Esta tendencia fue interrumpida por el choque sísmico con el papado, la llamada querella de las investiduras (vid. págs. 50-53), en la que Enrique IV sufrió la humillación de ser excomulgado por el papa en 1076. Tras este golpe resultaba difícil creer que el emperador fuera santo, ni siquiera pío; el énfasis en la divinidad de su misión imperial sonaba cada vez más discordante. A los reyes les resultaba imposible estar a la altura del ideal de Cristo en sus vidas personales y en sus actos públicos. Es más, tal y como observó Gottschalk, notario de Enrique IV, las pretensiones de sacralidad del emperador dependían del ungimiento por parte del papa, con lo que corría el riesgo de reconocer la superioridad del pontífice.36 El imperio no aspiraba a la monarquía sacra como la de Inglaterra o la de Francia, donde los reyes afirmaban tener el poder taumatúrgico del Toque Real.37 Esto explica, probablemente, por qué el culto a san Carlomagno arraigó con más firmeza en Francia, donde se celebró con un día festivo desde 1475 hasta la revolución de 1789.38 Ni Carlomagno, ni Enrique II y su esposa Cunegunda (los dos canonizados, en 1146 y en 1200, respectivamente) acabaron convirtiéndose en santos reales nacionales del imperio, al contrario que Venceslao de Bohemia (desde 985), Esteban de Hungría (1083), Canuto de Dinamarca (1100), Eduardo el Confesor de Inglaterra (1165) o Luis IX de Francia (1297).

El rebrote de la tensión papado-imperio de mediados del siglo XII (vid. págs. 59-63) confirmó la imposibilidad de legitimar el poder del imperio por medio de un reinado sacro.

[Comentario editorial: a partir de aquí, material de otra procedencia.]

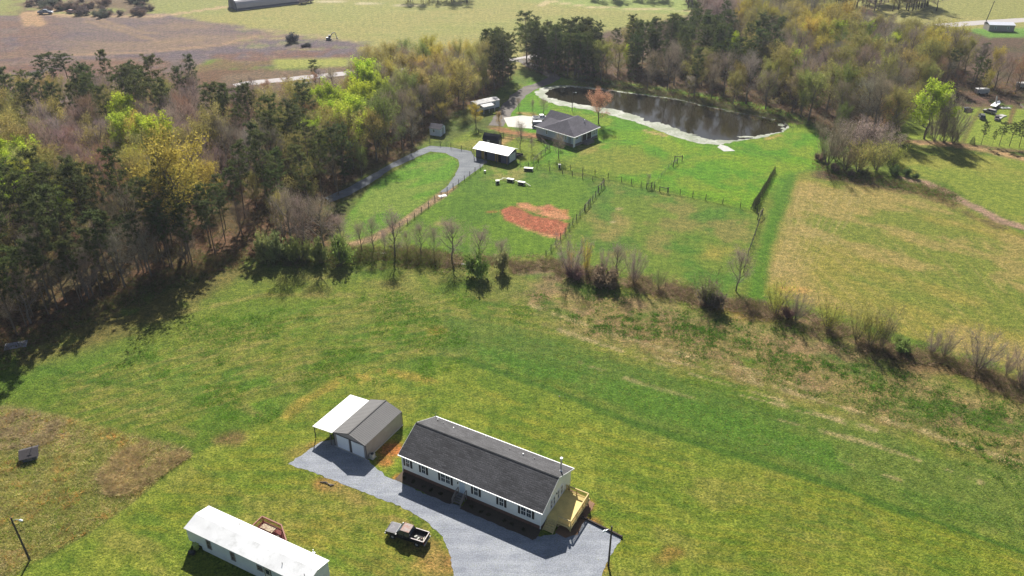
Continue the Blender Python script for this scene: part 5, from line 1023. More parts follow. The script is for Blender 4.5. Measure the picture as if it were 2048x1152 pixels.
def bush(seed, R=1.0, H=1.4, n=900, size=.16, twig=.4, tw=.03):
    r = np.random.default_rng(seed); T = MB(); C_ = MB()
    cl = []
    for k in range(9):
        az = r.uniform(0, 6.28); el = r.uniform(.5, 1.45); L = H * r.uniform(.6, 1.0); e = np.array([math.cos(az) * math.cos(el) * R * 1.1, math.sin(az) * math.cos(el) * R * 1.1, math.sin(el) * L])
        T.tube([(0, 0, 0), tuple(e * .5 + r.normal(0, .05, 3)), tuple(e)], [.035, .025, .01], 3, False); cl.append(e * .95); cl.append(e * .6)
    cl = np.array(cl); m = int(n * (1 - twig)); Pt = cl[r.integers(0, len(cl), m)] + rdir(m, r) * (R * .42 * r.random(m) ** .5)[:, None]; Pt[:, 2] = np.abs(Pt[:, 2]); leaves(C_, Pt, size, r)
    m = int(n * twig); i = r.integers(0, len(cl), m); Pt = cl[i] * r.uniform(.4, 1, m)[:, None] + r.normal(0, R * .14, (m, 3)); Pt[:, 2] = np.abs(Pt[:, 2]); D = unit(unit(cl[i]) + rdir(m, r) * .6 + np.array([0, 0, .4])); blades(C_, Pt, D, r.uniform(.25, .6, m) * H, tw, r)
    return T, C_
def fanshrub(seed, H=6.5, stems=9, spread=.45, twigs=1500, tw=.035, leaf=0):
    """many slim stems rising from one base"""
    r = np.random.default_rng(seed); T = MB(); C_ = MB(); tips = []
    for k in range(stems):
        az = k * 2.4 + r.uniform(-.4, .4); ti = spread * math.sqrt((k + .5) / stems) + r.uniform(-.05, .05); L = H * r.uniform(.75, 1.0)
        d = np.array([math.cos(az) * math.sin(ti), math.sin(az) * math.sin(ti), math.cos(ti)]); p0 = np.array([math.cos(az) * .15, math.sin(az) * .15, 0])
        lp = bez(p0, d, L * .9, .25, 4); T.tube(lp, [.05, .04, .03, .02, .01], 4, False)
        for m_ in (1, 2, 3, 4):
            for q_ in range(3):
                dd_ = d + rdir(1, r)[0] * .55; dd_[2] = abs(dd_[2]) + .3; sp = bez(lp[m_] - d * r.uniform(0, .6), dd_, H * .2 * r.uniform(.6, 1.2), .4, 2); T.tube(sp, [.025, .015, .008], 3, False); tips.append(sp[1]); tips.append(sp[2])
    tips = np.array(tips); i = r.integers(0, len(tips), twigs); Pt = tips[i] + r.normal(0, .28, (twigs, 3)); D = unit(unit(Pt * np.array([1, 1, .5])) * .5 + rdir(twigs, r) * .4 + np.array([0, 0, .9])); blades(C_, Pt, D, r.uniform(.3, .8, twigs), tw, r)
    if leaf: i = r.integers(0, len(tips), leaf); leaves(C_, tips[i] + r.normal(0, .35, (leaf, 3)), .17, r)
    return T, C_
def cone_tree(seed, H=6, R=1.5, n=2600, clear=.05, size=.32):
    r = np.random.default_rng(seed); T = MB().tube([(0, 0, 0), (0, 0, H * .95)], [.1, .02], 5, False); C_ = MB()
    f = 1 - np.sqrt(r.random(n)); z = H * (clear + (1 - clear) * f); az = r.uniform(0, 6.28, n); lob = 1 + .22 * np.sin(az * 5 + f * 17) + r.normal(0, .08, n)
    rr = R * (1 - f) ** .8 * lob * r.uniform(.55, 1.0, n) + .05; Pt = np.stack([np.cos(az) * rr, np.sin(az) * rr, z], 1); D = unit(np.stack([np.cos(az), np.sin(az), np.full(n, .25)], 1) + rdir(n, r) * .5); blades(C_, Pt, D, r.uniform(.5, 1.0, n) * size, size * .4, r)
    return T, C_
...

La familia Hohenstaufen, en el poder a partir de 1138, trasladó el énfasis del monarca a un imperio sacro y transpersonal al emplear por vez primera el título Sacrum Imperium en marzo de 1157.39 El imperio quedaba santificado por su misión divina, de modo que ya no necesitaba la aprobación papal. Esta idea poderosa sobrevivió a la eliminación política de los Hohenstaufen en 1250 y persistió más adelante, incluso durante los largos periodos en los que no se coronó emperador a ningún rey alemán.